All you need to know when taking a loan against property documents

There are so many different options when it comes to taking a loan in today’s time. While that is said, it must also be remembered that loans are primarily of two types, secured and unsecured loans. The first one defines loans that have collateral while the second one does not involve any collateral. Amongst the different types of secured loans, LAP or loan against property is a very common one. LAP is a kind of loan where a financial institution provides you with a loan against property documents.

What Exactly Does Loan Against Property Documents Mean?

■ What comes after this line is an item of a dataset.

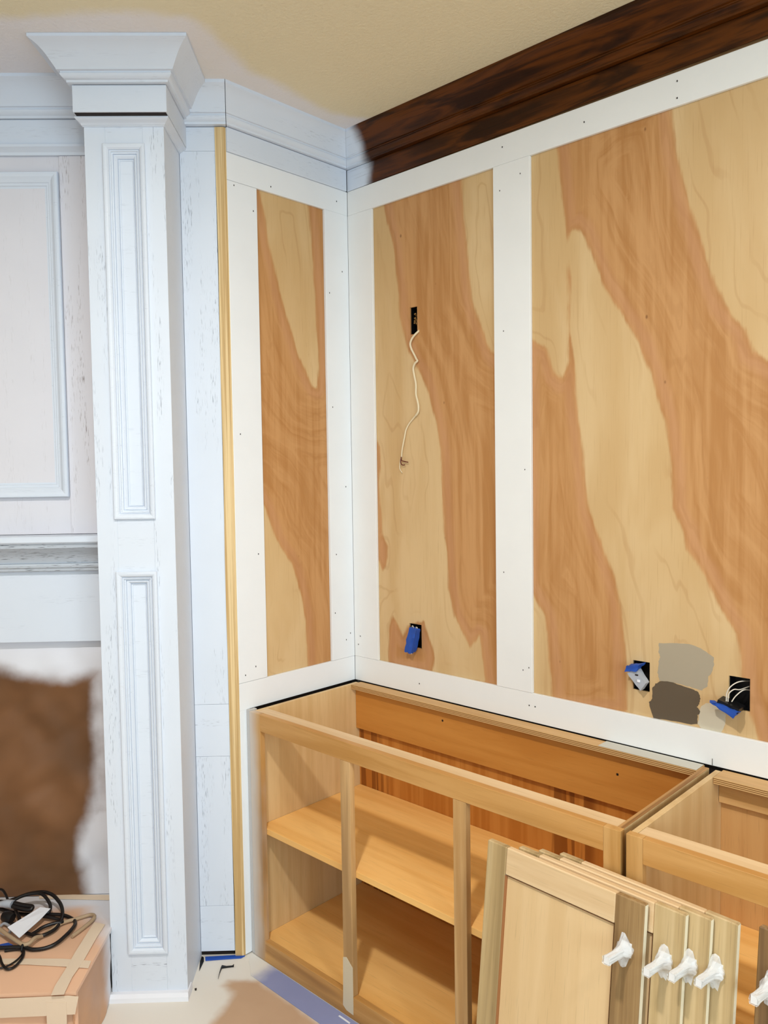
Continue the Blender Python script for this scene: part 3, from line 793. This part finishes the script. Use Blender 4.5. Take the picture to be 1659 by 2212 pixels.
tape([(-1.6, .158), (-1.2, .150), (-0.78, .156), (-.700, .158), (-.690, .2035), (-.715, .2065), (-1.0, .2030), (-1.6, .206)], HF + .0062, .0008, 'level masking tape strip just below the front edge of the hearth', tf)
tape([(-.770, .012), (-.722, .012), (-.720, .190), (-.770, .192)], HF + .0074, .0008, 'upright masking tape strip on the front of the hearth at its right corner', tf)

# ------------------------------------------------------------------ cords on the hearth
CZ = HZ + 0.0035
C1 = [(-0.248, -1.157), (-0.230, -1.136), (-0.192, -1.093), (-0.165, -1.075), (-0.147, -1.049), (-0.141, -1.020), (-0.156, -0.985), (-0.181, -0.954), (-0.205, -0.937), (-0.229, -0.934), (-0.263, -0.946), (-0.295, -0.973), (-0.331, -1.000), (-0.377, -1.029), (-0.426, -1.049), (-0.469, -1.067)]
C2 = [(-0.295, -0.979, 0.230), (-0.295, -0.972, 0.233), (-0.307, -0.964, 0.243), (-0.333, -0.964, 0.255), (-0.357, -0.970, 0.262), (-0.375, -0.986, 0.262), (-0.392, -1.012, 0.258), (-0.404, -1.042, 0.248), (-0.420, -1.064, 0.244), (-0.437, -1.082, 0.243)]
C3 = [(-0.451, -1.072, 0.245), (-0.425, -1.049, 0.245), (-0.409, -1.026, 0.249), (-0.390, -0.991, 0.258), (-0.362, -0.960, 0.261), (-0.335, -0.945, 0.256), (-0.309, -0.940, 0.247), (-0.286, -0.940, 0.237), (-0.267, -0.946, 0.224), (-0.241, -0.963, 0.222), (-0.214, -0.987, 0.222), (-0.205, -1.008, 0.222), (-0.206, -1.032, 0.222), (-0.229, -1.049, 0.222), (-0.262, -1.059, 0.222)]
C4 = [(-0.224, -1.146), (-0.191, -1.151), (-0.157, -1.158), (-0.129, -1.156), (-0.126, -1.138), (-0.144, -1.112), (-0.169, -1.097), (-0.186, -1.096), (-0.203, -1.108), (-0.217, -1.129)]
C4B = [(-0.173, -1.095), (-0.152, -1.115), (-0.143, -1.137), (-0.143, -1.158), (-0.149, -1.172)]
C5 = [(-0.397, -1.041, 0.250), (-0.366, -1.022, 0.245), (-0.342, -1.005, 0.243), (-0.336, -1.005, 0.240), (-0.339, -1.013, 0.237), (-0.367, -1.032, 0.240), (-0.397, -1.048, 0.246)]
C6 = [(-0.413, -1.027), (-0.367, -1.037), (-0.321, -1.047), (-0.304, -1.058), (-0.320, -1.070), (-0.300, -1.050), (-0.300, -1.023)]
C7 = [(-0.234, -1.050), (-0.238, -1.035), (-0.240, -1.013), (-0.232, -0.986), (-0.225, -0.968), (-0.233, -0.962), (-0.248, -0.964), (-0.271, -0.979), (-0.292, -0.991)]
C8 = [(-0.471, -1.050, 0.266), (-0.457, -1.042, 0.266), (-0.431, -1.042, 0.260), (-0.408, -1.043, 0.249), (-0.389, -1.038, 0.243)]
BEIGE1 = [(-0.345, -1.112), (-0.303, -1.108), (-0.244, -1.102), (-0.194, -1.092), (-0.183, -1.077), (-0.191, -1.058), (-0.208, -1.027), (-0.224, -0.979), (-0.226, -0.956), (-0.220, -0.925), (-0.215, -0.901), (-0.206, -0.888), (-0.189, -0.887), (-0.174, -0.904), (-0.159, -0.939), (-0.145, -0.975)]
STRIP = [(-0.272, -1.099), (-0.314, -0.990), (-0.292, -0.970), (-0.265, -1.011), (-0.223, -1.087)]
def zz(pts, base, amp, ph): return [(x, y, base + amp * (0.5 + 0.5 * math.sin(i * 1.3 + ph))) for i, (x, y) in enumerate(pts)]
cord = thing('extension_cord', 'thick black cord heaped in loose loops on the hearth', 'cord', (-0.30, -1.0, HZ + .002))
for i, (c, rad, b) in enumerate(((C1, .0052, .0055), (C3, .0052, 0), (C2, .0050, 0), (C5, .0065, 0), (C7, .0050, .009), (C6, .0046, .014))):
    MB().tube(c if len(c[0]) == 3 else zz(c, HZ + b, .006, i), rad, 8, 5).build('cord_loop', BLACK_CORD, cord, smooth=60)
thin = thing('appliance_cord', 'thin black cord with a small drooping loop at the hearth front', 'cord', (-0.16, -1.13, HZ + .002))
MB().tube(zz(C4, HZ + .0055, .004, 0), .0036, 8, 5).build('cord_loop', BLACK_CORD, thin, smooth=60)
MB().tube(zz(C4B, HZ + .0060, .003, 1), .0024, 8, 5).build('cord_loop', BLACK_CORD, thin, smooth=60)
MB().tube([(-.199, -1.084, HZ + .008), (-.192, -1.089, HZ + .017), (-.184, -1.095, HZ + .017), (-.180, -1.098, HZ + .008), (-.172, -1.096, HZ + .006)], .0035, 8, 5).build('twist_tie', BLACK, thin, smooth=60)
MB().tube(C8, .0036, 8, 5).build('cord_loop', BLACK_CORD, thin, smooth=60)
bei = thing('beige_cord', 'long beige cord lying under the black loops on the hearth', 'cord', (-0.25, -0.98, HZ + .002))
MB().tube(zz(BEIGE1[:6], HZ + .017, .006, 0) + zz(BEIGE1[6:], HZ + .0065, .003, 0), .0054, 8, 5).build('cord_run', BEIGE_CORD, bei, smooth=60)
plug = MB().tube([(-.425, -1.078, HZ + .034), (-.408, -1.058, HZ + .036), (-.395, -1.046, HZ + .036), (-.386, -1.040, HZ + .035)], lambda t: .006 + .009 * min(1, t * 2.2), 10, 3, 0.8)
plug.build('plug', GREY_PLASTIC, bei, smooth=50)
ring = MB().tube([(x, y, HZ + .010) for x, y in [(-0.341, -1.094), (-0.347, -1.080), (-0.320, -1.076), (-0.293, -1.085), (-0.287, -1.099), (-0.309, -1.104)]], .0040, 8, 5)
tag(ring.build('grey_cable_loop', GREY_PLASTIC, smooth=60), 'thin pale grey cable loop at the left among the black cords', 'cable')
bp = MB().tube([(-.372, -1.072, HZ + .020), (-.355, -1.066, HZ + .020), (-.338, -1.060, HZ + .020)], lambda t: .013 + .004 * math.sin(t * 3.1), 10, 4, 0.8)
tag(bp.build('plug_socket', BLACK, smooth=50), 'stubby black cord socket beside the pale plug on the hearth', 'plug')
stp = MB().prism([Vector((x, y, HZ + .036 - .004 * i)) for i, (x, y) in enumerate(STRIP)], [Vector((x, y, HZ + .0372 - .004 * i)) for i, (x, y) in enumerate(STRIP)])
tag(stp.build('paper_strip', PAPER_WHITE), 'torn white paper strip lying across the black cords', 'paper strip')
bt = MB().prism([Vector((x, y, HZ + .004)) for x, y in ((-.255, -1.128), (-.214, -1.118), (-.205, -1.100), (-.246, -1.108))], [Vector((x, y, HZ + .008)) for x, y in ((-.255, -1.128), (-.214, -1.118), (-.205, -1.100), (-.246, -1.108))])
tag(bt.build('tape_scrap', BLUE_TAPE), 'scrap of blue tape under the cords near the hearth front', 'tape')

# ------------------------------------------------------------------ floor bits
tb = [(.004, -.4725), (2.3, -.4725), (2.3, -.5445), (.090, -.5425), (.058, -.520), (.030, -.505)]
def m_floor_tape():
    k = NT('blue_floor_tape', 0.55, 0.25)
    x = k.pos()[0]
    w = k.noise(k.coord((14, 14, 14)), 1, 3)
    e = k.ramp(k.mth('ADD', x, k.mth('MULTIPLY', k.mth('SUBTRACT', w, 0.5), .06)), .075, .145)
    b = k.mix(k.noise(k.coord((8, 8, 8)), 1, 3), lin((146, 152, 190)), lin((132, 140, 182)))
    k.color(k.mix(e, lin((226, 222, 214)), b))
    return k.m
ft = MB().prism([Vector((x, y, .0006)) for x, y in tb], [Vector((x, y, .0014)) for x, y in tb]).build('floor_tape', m_floor_tape())
tag(ft, 'wide blue masking tape on the floor along the cabinet front', 'tape')
def flat(name, pts, z, th, mat, label, cat):
    o = MB().prism([Vector((x, y, z)) for x, y in pts], [Vector((x, y, z + th)) for x, y in pts]).build(name, mat)
    return tag(o, label, cat)
flat('tape_scrap', [(0.415, -0.489), (0.416, -0.484), (0.459, -0.485), (0.460, -0.490)], .0016, .0008, PAPER_WHITE, 'tiny white tape scrap stuck on the blue floor tape', 'tape')
flat('rubber_scrap', [(-0.011, -0.575), (0.003, -0.568), (0.014, -0.555), (0.012, -0.547), (0.019, -0.553), (0.008, -0.568), (-0.001, -0.582), (0.014, -0.600), (0.034, -0.620), (0.013, -0.601), (-0.004, -0.584)], .0008, .004, BLACK, 'thin black bent scrap on the floor paper by the pine strip', 'scrap')
flat('wood_chip', [(0.022, -0.693), (0.025, -0.688), (0.029, -0.692), (0.027, -0.695)], .0008, .004, DARK_GAP, 'tiny dark chip on the white floor paper beside the pilaster', 'chip')
gap = [FP(-.4865, .346, 0), FP(-.4865, .372, 0), FP(-.4790, .420, 0), FP(-.4745, .372, 0), FP(-.4790, .352, 0)]
flat('paper_tear', [(v.x, v.y) for v in gap], .0006, .0012, BLACK, 'black tear in the floor paper beside the pilaster foot', 'tear')
bl = [FP(-.474, .354, 0), FP(-.376, .350, 0), FP(-.352, .352, 0), FP(-.362, .362, 0), FP(-.420, .366, 0), FP(-.470, .370, 0)]
flat('tape_scrap', [(v.x, v.y) for v in bl], .0008, .004, BLUE_TAPE, 'strip of bright blue tape on the floor under the white face board', 'tape')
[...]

Loan Against Property, abbreviated as LAP, as the name suggests is a loan taken with a property as the guarantee for the loan amount. When you take a loan against a property, it basically means that you are keeping the property mortgage in return for the loan amount. The loan is disbursed against the mortgage of the property. Generally, such loans involve a self-owned residential property. Although, you can also get a loan against a commercial property. As a matter of fact, the different types of properties with which you can avail a loan against property are:

  • Self-owned residential property
  • Self-owned commercial property
  • A self-owned and self-occupied property
  • Self-owned land

More importantly, it must be mentioned that HFCs NBFCs, as well as banks, prefer to provide LAP against residential properties only.

How Much Can You Get As The Loan Amount For A Property?

There can be a variety of reasons some opt for Loan Against Property. Whatever may be the reason, you would obviously be wondering about the loan amount you can secure with a LAP. When you are taking a loan against a particular property, the property itself serves as tangible collateral security. Therefore, the amount of money you will get as a loan against property will depend on the valuation of the property.

The existence of tangible collateral security with good market value means you get a good amount of money as a loan. This potential loan amount is decided before the loan is approved, based on the valuation of the property. Lenders generally offer 60% of the valuation of the property and the maximum loan tenure is generally 10 years.

Eligibility and Requirements For A Loan Against Property

Coming to the most important aspect of LAP, you must be looking to know about what you will need and what are the eligibility criteria to secure a loan against property. To begin with, banks, as well as non-banking financial companies, do not just look for collateral. They also inspect a range of other essential factors which include the loan applicant’s age, income and employment details, duration of employment, and a lot more.

The approval of a loan against property essentially depends upon the right loan against property documents. When applying for such a loan, preparing the documents required in an organized manner will help you get easy approval. Before we go into the documents required, let us discuss the eligibility criteria of a LAP.


Generally, such a loan can be availed by both salaried and self-employed professionals. The evaluation process of a LAP is pretty fast and simple. The eligibility criteria for a LAP obviously varies based upon the lender, there are a few common things that are inspected. They are:

  • Applicant’s income
  • Applicant’s savings
  • Credit history and repayment track record
  • The market value of the property
  • Applicant’s employment status
  • Age
  • Financial stability
  • Generally, the maximum age-at-maturity of a LAP for a salary-earning individual is 60 years.

What do you need to apply for a LAP?

  • Proof of identity and residence (KYC)
  • Proof of income
  • Last 6 months bank statement
  • Applicants’ photographs
  • A cheque for the processing fee of the loan
  • Employment documents (appointment letter, employment contract, etc.)
  • Property evaluation report
  • Form 16
  • Properly filled up loan application form

Read More: All you need to know about home loan tax benefits in detail

Final Thoughts

Getting a loan against property documents is possible and can be pretty simple as well. Such loans are generally preferable over personal loans because they have a lesser interest rate and also a longer repayment tenure. Although, you must compare the rates and do some research to find the best rates and loan tenures. We understand that there’s a lot on your mind when taking a loan against property, but these are the basics that you need to keep in mind!